I have a simple answer – it kicked off last week just as social mood turned down sharply, as evidenced by huge stock market declines especially in Japan and the US.

Until that tragic event, social mood was still positive and the FTSE remained in a bull trend. But at exactly the time the riots kicked off, UK stocks began a sharp correction for a 6.6% decline in two trading days. Were the two connected? I believe so. Riots in the UK are pretty rare and when they occur at scale as they have, then we need to take note.

And we just learned that the UK authorities are coming down very hard and swiftly on the now-jailed rioters but ominously also on just onlookers some of whom have been arrested just for being at the scene. Together with rumours that social media platforms will be forced to remove ‘mis-information’ posts, it is a clear signal that free speech is under greater attack – and a clear sign social mood is darkening very fast (as evidenced by the stock markets’ declines).

Authoritarianism is on the rise and shades of the 1930s spring to mind.

Remember, in bear markets bad things happen.

Update on my Gold campaign: The market has been in consolidation mode following strong advances off the major low of last October (up from $1,812 wave 2 low to a recent high of $2,484 – a gain of 37%).

The weekly chart above shows the market is in the grip of a virulent wave 3 of 3 of 3 advance. This is being confirmed by the exponential surge off the latest wave 2 October 2023 low. And because third waves are usually far stronger and longer that you can imagine, odds are extremely high the exponential phase will get even more so in the coming weeks.

I have long maintained that the surging gold price is warning us about something important in coming financial conditions – and it is not good. I remain bullish.

Treasury yields have just normalised: Short term Treasury yields have been higher than long term yields for two years – an extraordinarily long period. Why is that important? Simply because previous recessions have always been flagged by the re-inversion as is happening now. It has a 100% track record as a recession predictor.

But because bullish mania remains strong, some pundits are saying this time is different and is a false signal and give all sorts of elaborate reasons why. But would you go against a signal that has a 100% track record going back many recessions? No. neither would I. Especially given the perilous over-indebted situation public and governments are in.

Now with long term yields exceeding short rates, demand for short term loans is weakening as the economy weakens. And in September, the Fed will be forced to cut perhaps even harder than many believe. But with consumer inflation still high and likely going higher (Cadbury has just doubled the price of chocolate bars), the Fed is on a tightrope.

So will a rate cut boost shares? Quite probably not since the major trend is now down as social mood darkens and investors will likely see a major Fed cut as an ‘official’ admission the economy is weak and take fright from stocks – and pile into Gold.

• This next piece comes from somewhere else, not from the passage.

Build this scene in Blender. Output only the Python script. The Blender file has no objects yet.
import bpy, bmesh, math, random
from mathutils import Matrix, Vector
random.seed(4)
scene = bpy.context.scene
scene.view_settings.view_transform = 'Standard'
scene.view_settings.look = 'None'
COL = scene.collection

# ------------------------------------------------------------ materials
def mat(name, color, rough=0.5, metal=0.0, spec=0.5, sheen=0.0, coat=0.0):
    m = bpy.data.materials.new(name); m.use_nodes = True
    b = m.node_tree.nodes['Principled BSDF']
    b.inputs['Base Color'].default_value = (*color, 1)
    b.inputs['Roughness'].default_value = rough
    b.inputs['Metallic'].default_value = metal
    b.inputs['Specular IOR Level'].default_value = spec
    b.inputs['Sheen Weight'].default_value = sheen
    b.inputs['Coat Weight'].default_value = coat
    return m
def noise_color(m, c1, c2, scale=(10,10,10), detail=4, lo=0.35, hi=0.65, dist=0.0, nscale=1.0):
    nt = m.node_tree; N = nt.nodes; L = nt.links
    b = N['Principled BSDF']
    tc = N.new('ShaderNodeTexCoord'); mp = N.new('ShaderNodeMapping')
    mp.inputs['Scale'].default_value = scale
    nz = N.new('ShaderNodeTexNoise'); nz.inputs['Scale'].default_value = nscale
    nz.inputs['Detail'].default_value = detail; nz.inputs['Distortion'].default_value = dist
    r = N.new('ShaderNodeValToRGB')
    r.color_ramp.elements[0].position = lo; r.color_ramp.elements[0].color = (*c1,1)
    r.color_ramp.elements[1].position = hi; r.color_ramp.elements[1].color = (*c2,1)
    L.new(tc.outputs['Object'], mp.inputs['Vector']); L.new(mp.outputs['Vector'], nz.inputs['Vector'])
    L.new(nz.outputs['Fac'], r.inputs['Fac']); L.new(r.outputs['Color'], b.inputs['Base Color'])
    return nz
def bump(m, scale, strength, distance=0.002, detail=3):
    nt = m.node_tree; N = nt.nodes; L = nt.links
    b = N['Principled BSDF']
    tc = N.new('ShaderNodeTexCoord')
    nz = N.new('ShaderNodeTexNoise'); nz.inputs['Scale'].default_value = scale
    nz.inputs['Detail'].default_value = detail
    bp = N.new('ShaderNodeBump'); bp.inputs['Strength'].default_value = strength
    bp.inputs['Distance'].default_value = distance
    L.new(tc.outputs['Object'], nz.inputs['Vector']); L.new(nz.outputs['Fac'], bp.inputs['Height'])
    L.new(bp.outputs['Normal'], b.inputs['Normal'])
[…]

Update on my Crude Oil campaign: I have been trading this market in typical swing trading fashion by buying at lows and taking profits near highs. Why am I doing this and not just sitting on long-term positions? That is simple.

Last October, crude made a high at $95 as stocks made a major low. I recognised then that the market would likely enter a more two-way phase with no clear major trend for some time.

And in fact my outlook has been vindicated with huge swings up and down to the current $77 (which is about half-way between the Octo 23 high and the Dec 2023 low).

For a spread better/CFD trader, holding a long term position in this period would be unthinkable as the first move against you would attract the attention of your margin clerk. Ouch!

No, the only practical way to play it is by swing trading – and my results have vindicated this approach. I remain long from $73 but a little nervous since the market is being pulled hard one way by rising demand/falling supplies near term and then the other way by the weakening US economy. And that is why I will remain a swing trader in this market.